EXERCISE INSTRUCTIONS
Start at the line containing "Write a Blender", stop at the line containing "return sum(interp(tab, y", and please reproduce every line in between, both ends included, without pictures.

EXTRACTED MATERIAL
begin
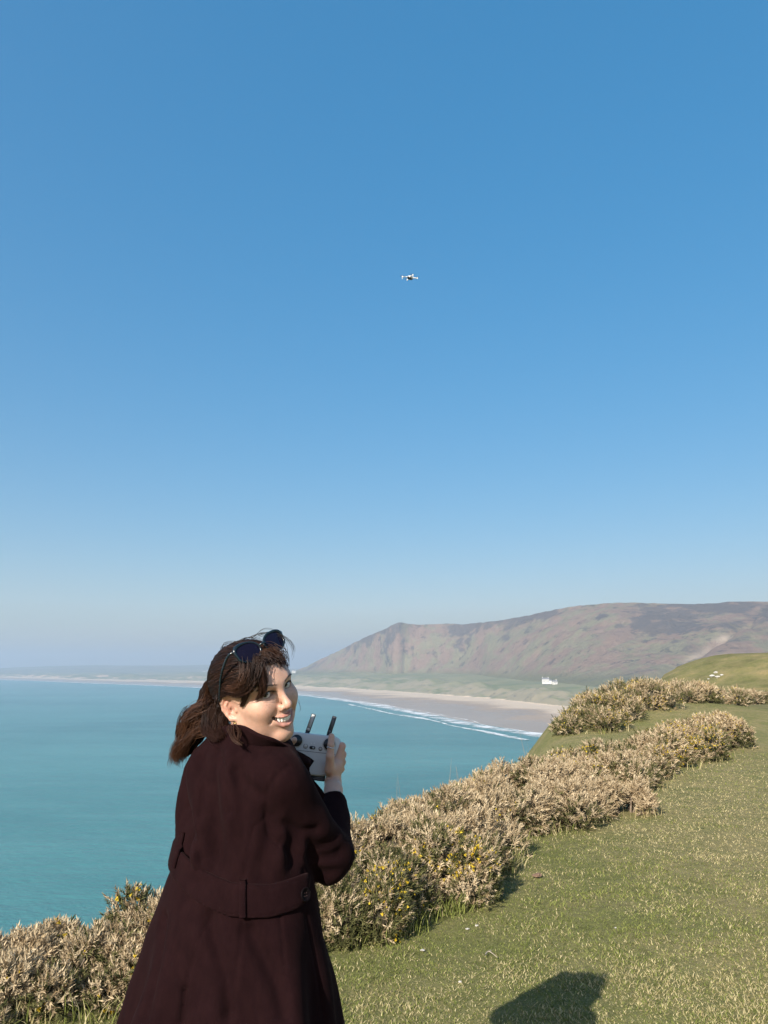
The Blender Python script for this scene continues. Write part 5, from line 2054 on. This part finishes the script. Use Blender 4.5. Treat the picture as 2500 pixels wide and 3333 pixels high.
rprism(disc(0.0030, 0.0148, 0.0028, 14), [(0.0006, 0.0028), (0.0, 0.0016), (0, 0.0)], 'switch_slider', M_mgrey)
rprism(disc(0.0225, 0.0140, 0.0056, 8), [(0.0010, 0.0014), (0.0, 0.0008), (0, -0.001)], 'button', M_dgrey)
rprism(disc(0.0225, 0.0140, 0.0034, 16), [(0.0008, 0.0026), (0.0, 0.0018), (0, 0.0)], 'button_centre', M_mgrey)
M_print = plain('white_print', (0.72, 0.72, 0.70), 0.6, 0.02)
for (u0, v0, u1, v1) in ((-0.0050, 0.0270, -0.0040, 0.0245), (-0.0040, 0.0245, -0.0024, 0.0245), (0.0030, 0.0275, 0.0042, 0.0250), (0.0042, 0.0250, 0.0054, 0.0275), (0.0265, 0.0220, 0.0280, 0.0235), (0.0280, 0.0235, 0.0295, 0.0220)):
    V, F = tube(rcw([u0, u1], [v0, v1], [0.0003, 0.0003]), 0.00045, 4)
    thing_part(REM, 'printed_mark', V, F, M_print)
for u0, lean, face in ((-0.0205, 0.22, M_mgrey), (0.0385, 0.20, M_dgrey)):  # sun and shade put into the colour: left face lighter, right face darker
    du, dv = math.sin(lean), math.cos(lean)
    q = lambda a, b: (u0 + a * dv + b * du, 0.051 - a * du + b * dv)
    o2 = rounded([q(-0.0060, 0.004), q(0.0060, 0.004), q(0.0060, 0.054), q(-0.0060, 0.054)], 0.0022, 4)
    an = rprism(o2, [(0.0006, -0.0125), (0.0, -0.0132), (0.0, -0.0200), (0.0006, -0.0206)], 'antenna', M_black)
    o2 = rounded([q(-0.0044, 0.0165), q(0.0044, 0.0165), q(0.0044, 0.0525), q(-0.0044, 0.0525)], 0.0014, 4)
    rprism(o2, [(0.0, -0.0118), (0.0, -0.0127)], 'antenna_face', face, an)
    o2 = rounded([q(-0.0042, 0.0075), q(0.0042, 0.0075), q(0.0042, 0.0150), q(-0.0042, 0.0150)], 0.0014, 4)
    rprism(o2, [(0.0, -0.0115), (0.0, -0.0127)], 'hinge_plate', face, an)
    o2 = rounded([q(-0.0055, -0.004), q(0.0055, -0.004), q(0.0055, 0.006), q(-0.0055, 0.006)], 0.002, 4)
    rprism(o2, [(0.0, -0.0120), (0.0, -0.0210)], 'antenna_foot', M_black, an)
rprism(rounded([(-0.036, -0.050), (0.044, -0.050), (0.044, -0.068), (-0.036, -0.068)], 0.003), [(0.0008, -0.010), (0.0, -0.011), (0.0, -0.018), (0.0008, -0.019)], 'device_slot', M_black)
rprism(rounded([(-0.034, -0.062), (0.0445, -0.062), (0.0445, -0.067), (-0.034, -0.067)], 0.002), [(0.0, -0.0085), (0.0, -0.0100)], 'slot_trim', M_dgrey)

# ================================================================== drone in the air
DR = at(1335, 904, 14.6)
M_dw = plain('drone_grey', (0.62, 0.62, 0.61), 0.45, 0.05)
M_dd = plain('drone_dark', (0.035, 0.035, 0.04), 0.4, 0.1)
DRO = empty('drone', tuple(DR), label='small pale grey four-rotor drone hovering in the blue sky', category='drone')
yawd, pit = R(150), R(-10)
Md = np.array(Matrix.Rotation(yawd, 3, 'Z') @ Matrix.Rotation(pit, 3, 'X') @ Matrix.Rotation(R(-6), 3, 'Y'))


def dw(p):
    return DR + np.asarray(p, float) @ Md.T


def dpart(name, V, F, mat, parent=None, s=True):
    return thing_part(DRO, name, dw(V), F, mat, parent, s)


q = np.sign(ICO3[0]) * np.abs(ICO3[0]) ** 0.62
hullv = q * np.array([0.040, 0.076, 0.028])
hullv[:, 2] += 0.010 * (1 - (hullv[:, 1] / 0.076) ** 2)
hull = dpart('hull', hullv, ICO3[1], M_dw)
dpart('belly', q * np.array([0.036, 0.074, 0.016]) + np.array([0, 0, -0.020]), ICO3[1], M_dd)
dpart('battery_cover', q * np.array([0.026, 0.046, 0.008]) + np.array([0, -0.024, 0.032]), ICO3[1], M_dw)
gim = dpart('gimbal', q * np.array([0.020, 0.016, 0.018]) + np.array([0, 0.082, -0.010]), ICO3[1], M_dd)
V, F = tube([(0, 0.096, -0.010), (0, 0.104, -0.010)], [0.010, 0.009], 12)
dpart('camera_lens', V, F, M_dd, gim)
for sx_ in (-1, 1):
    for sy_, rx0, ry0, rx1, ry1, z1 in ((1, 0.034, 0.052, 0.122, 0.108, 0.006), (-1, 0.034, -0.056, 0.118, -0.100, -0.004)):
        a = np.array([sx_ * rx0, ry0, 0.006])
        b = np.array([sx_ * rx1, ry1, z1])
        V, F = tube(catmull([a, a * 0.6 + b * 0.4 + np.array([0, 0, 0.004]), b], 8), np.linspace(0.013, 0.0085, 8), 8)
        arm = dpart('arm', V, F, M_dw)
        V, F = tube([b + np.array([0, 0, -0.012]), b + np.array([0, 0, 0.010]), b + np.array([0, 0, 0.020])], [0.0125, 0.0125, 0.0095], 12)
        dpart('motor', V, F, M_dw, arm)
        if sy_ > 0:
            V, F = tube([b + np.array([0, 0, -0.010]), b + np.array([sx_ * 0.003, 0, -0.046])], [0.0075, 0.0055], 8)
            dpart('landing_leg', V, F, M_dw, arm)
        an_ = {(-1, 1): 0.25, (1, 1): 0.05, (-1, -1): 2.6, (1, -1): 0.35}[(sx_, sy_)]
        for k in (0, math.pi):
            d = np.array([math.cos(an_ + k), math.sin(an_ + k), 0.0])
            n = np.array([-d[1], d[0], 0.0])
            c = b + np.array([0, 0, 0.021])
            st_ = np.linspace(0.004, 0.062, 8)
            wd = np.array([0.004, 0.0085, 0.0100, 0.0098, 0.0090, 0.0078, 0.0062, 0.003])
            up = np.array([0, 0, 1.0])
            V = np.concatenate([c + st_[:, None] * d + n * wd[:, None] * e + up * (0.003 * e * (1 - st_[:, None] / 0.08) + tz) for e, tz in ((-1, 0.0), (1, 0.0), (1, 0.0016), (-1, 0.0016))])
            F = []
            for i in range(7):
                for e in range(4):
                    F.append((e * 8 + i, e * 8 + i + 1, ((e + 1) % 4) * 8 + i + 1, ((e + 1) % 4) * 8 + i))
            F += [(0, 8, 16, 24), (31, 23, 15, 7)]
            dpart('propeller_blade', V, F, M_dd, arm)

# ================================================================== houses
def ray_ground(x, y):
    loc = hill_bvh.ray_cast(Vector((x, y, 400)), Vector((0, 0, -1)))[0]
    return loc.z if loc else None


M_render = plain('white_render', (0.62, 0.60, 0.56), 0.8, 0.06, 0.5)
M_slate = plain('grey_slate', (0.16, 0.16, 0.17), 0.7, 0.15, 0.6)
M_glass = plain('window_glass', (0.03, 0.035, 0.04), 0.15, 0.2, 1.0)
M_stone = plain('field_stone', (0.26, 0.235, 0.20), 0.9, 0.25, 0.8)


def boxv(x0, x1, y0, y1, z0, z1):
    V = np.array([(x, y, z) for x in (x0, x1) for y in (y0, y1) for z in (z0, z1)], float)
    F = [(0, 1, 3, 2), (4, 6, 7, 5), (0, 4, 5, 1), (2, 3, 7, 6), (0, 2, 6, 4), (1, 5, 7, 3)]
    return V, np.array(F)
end
begin
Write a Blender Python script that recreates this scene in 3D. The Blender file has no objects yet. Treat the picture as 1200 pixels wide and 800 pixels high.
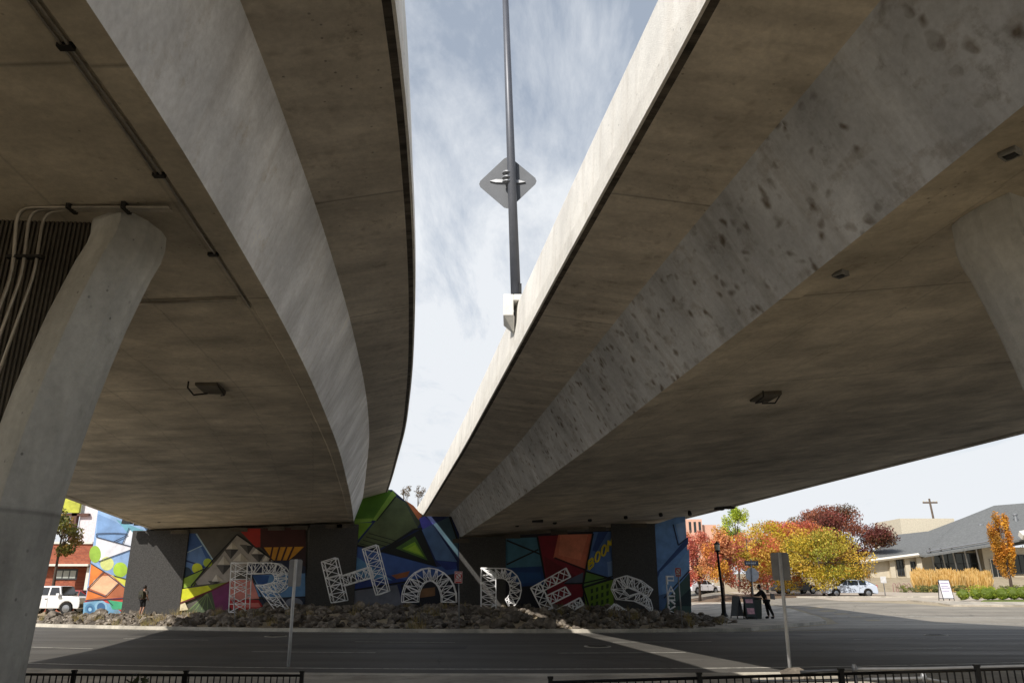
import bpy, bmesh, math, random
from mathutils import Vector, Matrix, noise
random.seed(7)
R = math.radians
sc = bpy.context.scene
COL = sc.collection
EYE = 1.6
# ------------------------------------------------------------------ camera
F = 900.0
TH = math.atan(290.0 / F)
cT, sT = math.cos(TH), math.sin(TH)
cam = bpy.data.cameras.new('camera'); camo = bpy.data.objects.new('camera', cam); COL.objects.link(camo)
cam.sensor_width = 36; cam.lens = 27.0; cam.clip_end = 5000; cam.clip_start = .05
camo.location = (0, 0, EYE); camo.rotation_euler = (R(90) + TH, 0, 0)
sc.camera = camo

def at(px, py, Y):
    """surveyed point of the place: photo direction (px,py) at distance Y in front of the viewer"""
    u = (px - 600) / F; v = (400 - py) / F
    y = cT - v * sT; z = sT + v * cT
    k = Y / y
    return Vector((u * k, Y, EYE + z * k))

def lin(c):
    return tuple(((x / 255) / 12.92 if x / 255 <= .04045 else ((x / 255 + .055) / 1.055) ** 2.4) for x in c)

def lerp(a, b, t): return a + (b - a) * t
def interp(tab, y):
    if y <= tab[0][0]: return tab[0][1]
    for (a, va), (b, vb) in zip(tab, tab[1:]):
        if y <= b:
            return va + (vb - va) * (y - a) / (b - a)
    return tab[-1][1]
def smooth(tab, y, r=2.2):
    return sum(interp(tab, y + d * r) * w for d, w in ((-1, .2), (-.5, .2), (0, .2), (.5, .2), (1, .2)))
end
REPLY
Write a Blender Python script that recreates this scene in 3D. The Blender file has no objects yet. Treat the picture as 1200 pixels wide and 800 pixels high.
import bpy, bmesh, math, random
from mathutils import Vector, Matrix, noise
random.seed(7)
R = math.radians
sc = bpy.context.scene
COL = sc.collection
EYE = 1.6
# ------------------------------------------------------------------ camera
F = 900.0
TH = math.atan(290.0 / F)
cT, sT = math.cos(TH), math.sin(TH)
cam = bpy.data.cameras.new('camera'); camo = bpy.data.objects.new('camera', cam); COL.objects.link(camo)
cam.sensor_width = 36; cam.lens = 27.0; cam.clip_end = 5000; cam.clip_start = .05
camo.location = (0, 0, EYE); camo.rotation_euler = (R(90) + TH, 0, 0)
sc.camera = camo

def at(px, py, Y):
    """surveyed point of the place: photo direction (px,py) at distance Y in front of the viewer"""
    u = (px - 600) / F; v = (400 - py) / F
    y = cT - v * sT; z = sT + v * cT
    k = Y / y
    return Vector((u * k, Y, EYE + z * k))

def lin(c):
    return tuple(((x / 255) / 12.92 if x / 255 <= .04045 else ((x / 255 + .055) / 1.055) ** 2.4) for x in c)

def lerp(a, b, t): return a + (b - a) * t
def interp(tab, y):
    if y <= tab[0][0]: return tab[0][1]
    for (a, va), (b, vb) in zip(tab, tab[1:]):
        if y <= b:
            return va + (vb - va) * (y - a) / (b - a)
    return tab[-1][1]
def smooth(tab, y, r=2.2):
    return sum(interp(tab, y + d * r) * w for d, w in ((-1, .2), (-.5, .2), (0, .2), (.5, .2), (1, .2)))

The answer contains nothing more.